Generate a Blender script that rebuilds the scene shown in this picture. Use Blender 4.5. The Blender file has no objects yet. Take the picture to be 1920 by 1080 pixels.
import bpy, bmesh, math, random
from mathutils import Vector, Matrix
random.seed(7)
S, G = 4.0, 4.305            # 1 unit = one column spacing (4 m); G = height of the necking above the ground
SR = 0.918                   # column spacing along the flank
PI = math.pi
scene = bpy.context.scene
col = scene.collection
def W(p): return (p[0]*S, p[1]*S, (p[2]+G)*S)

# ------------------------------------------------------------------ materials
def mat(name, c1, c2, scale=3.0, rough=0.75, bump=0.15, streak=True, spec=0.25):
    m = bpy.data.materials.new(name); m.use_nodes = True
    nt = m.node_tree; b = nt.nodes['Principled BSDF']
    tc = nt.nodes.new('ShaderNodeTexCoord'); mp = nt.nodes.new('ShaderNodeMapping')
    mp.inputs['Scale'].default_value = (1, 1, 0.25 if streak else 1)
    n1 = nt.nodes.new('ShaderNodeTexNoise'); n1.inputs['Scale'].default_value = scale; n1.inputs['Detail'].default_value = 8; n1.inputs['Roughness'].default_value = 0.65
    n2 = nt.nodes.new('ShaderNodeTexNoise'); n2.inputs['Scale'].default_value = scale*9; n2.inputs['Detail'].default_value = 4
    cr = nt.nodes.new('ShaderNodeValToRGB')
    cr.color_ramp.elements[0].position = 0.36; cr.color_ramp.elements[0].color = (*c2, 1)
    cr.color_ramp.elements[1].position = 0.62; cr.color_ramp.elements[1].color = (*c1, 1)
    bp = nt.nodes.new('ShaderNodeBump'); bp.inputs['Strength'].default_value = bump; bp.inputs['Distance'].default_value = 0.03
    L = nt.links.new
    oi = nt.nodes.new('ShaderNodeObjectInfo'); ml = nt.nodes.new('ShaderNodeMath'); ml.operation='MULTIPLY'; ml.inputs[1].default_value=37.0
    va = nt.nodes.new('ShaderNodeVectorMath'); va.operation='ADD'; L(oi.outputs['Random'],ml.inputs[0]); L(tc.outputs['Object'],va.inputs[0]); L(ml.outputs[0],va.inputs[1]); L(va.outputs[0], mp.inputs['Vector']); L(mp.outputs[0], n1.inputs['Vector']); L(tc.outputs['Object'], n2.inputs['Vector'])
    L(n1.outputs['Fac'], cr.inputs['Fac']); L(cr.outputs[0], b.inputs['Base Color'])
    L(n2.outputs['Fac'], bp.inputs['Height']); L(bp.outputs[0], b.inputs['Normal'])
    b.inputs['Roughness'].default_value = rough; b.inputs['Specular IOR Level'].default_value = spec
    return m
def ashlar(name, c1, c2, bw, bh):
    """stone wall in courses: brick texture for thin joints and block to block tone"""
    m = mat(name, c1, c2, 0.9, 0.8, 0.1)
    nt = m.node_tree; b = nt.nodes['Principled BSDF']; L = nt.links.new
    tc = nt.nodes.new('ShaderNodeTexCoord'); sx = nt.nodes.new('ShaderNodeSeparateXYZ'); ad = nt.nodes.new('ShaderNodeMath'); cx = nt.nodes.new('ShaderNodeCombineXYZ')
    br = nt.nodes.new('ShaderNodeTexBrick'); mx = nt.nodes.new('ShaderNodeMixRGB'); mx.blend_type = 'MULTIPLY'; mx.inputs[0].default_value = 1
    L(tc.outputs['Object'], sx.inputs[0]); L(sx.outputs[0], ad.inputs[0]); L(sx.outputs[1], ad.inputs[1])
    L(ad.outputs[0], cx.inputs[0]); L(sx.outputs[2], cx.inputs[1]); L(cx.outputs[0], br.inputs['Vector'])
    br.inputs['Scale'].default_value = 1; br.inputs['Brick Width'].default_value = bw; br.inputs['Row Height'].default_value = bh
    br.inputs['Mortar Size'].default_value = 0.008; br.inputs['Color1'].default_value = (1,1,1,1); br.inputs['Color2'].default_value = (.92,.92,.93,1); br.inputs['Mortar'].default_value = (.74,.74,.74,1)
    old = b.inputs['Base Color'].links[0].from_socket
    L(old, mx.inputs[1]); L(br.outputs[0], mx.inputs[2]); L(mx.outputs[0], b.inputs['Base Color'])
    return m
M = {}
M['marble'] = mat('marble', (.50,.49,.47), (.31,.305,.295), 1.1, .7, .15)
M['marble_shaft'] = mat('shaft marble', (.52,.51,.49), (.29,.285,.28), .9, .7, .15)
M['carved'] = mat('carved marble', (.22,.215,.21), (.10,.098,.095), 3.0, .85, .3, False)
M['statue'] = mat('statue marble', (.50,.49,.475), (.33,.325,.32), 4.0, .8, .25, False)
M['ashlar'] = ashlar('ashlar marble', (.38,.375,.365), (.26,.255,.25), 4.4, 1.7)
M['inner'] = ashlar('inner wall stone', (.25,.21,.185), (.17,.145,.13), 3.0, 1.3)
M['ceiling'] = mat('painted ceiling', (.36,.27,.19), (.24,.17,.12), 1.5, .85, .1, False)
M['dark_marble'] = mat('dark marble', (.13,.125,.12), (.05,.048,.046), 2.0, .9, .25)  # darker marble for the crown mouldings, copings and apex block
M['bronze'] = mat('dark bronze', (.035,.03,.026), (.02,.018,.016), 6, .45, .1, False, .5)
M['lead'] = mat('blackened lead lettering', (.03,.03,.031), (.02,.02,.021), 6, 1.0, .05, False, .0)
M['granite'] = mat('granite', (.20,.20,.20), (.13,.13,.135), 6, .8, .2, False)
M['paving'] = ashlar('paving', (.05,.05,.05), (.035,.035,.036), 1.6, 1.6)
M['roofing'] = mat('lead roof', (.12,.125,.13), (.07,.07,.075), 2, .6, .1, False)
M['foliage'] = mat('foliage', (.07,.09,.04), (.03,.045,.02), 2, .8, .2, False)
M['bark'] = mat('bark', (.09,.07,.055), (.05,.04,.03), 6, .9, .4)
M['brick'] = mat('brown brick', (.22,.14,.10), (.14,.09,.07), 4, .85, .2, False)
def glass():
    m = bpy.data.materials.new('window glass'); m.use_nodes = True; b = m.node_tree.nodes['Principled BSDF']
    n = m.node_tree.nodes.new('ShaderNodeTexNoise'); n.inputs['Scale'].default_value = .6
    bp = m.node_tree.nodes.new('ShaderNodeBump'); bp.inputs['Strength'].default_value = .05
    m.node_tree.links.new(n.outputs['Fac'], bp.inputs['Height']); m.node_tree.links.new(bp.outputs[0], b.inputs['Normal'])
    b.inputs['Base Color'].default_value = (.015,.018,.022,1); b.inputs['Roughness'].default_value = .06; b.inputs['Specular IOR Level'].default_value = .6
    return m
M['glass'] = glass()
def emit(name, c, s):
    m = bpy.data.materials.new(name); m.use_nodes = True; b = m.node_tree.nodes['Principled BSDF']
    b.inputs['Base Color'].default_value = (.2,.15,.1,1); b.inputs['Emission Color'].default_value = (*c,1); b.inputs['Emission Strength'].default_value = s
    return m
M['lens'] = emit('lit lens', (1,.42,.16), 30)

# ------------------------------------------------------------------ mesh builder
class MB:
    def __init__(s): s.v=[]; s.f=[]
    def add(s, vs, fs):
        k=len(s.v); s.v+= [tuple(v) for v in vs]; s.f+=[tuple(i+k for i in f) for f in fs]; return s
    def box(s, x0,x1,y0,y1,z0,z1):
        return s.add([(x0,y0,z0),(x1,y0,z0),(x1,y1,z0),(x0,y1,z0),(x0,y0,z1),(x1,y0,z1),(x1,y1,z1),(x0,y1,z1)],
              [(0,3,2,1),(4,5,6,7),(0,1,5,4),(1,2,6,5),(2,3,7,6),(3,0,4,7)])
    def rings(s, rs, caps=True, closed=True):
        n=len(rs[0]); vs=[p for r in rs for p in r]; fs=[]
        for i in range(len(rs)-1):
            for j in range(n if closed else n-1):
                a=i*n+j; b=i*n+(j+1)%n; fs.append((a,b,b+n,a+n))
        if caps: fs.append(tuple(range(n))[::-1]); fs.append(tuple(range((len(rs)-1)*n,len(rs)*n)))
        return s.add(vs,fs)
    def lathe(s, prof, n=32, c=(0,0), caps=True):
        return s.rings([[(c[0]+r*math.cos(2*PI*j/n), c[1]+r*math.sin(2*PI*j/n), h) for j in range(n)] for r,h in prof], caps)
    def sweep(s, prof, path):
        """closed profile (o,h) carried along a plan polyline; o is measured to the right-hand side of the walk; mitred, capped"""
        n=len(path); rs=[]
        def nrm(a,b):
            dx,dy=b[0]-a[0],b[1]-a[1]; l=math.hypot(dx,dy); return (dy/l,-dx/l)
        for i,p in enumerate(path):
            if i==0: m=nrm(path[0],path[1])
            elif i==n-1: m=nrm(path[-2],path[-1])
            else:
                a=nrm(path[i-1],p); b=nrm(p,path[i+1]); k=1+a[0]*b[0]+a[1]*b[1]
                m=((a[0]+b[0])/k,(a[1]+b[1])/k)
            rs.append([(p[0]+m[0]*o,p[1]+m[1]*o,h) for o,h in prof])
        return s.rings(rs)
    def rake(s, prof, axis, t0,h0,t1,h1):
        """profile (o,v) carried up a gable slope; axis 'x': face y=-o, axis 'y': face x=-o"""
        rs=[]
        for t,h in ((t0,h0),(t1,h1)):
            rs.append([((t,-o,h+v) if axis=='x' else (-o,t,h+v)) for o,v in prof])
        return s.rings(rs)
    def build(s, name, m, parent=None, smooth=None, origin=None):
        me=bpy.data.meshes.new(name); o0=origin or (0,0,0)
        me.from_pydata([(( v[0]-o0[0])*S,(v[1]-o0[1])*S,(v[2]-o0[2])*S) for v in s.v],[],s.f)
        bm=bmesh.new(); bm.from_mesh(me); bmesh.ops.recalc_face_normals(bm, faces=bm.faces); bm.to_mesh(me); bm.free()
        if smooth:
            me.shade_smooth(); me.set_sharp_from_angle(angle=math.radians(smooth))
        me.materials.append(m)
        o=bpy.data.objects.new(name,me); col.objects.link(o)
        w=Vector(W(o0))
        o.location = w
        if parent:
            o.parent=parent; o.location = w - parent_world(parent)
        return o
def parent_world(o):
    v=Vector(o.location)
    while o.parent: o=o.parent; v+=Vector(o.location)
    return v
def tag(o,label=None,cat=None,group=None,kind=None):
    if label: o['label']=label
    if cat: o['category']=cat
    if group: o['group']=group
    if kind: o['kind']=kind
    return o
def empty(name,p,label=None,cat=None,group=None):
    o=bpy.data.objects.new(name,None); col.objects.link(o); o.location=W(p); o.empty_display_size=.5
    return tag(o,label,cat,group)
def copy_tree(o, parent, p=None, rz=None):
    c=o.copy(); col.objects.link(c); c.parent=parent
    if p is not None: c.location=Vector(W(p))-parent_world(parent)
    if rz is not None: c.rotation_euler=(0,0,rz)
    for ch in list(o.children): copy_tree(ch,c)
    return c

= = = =

# [Task statement]
From the top of the listing above, restate each line word for word up to and including the line with "def W(p): return (p[0]*S, p[1]*S, (p[2]+G)*S)"; add nothing else.

# [Solution]
Generate a Blender script that rebuilds the scene shown in this picture. Use Blender 4.5. The Blender file has no objects yet. Take the picture to be 1920 by 1080 pixels.
import bpy, bmesh, math, random
from mathutils import Vector, Matrix
random.seed(7)
S, G = 4.0, 4.305            # 1 unit = one column spacing (4 m); G = height of the necking above the ground
SR = 0.918                   # column spacing along the flank
PI = math.pi
scene = bpy.context.scene
col = scene.collection
def W(p): return (p[0]*S, p[1]*S, (p[2]+G)*S)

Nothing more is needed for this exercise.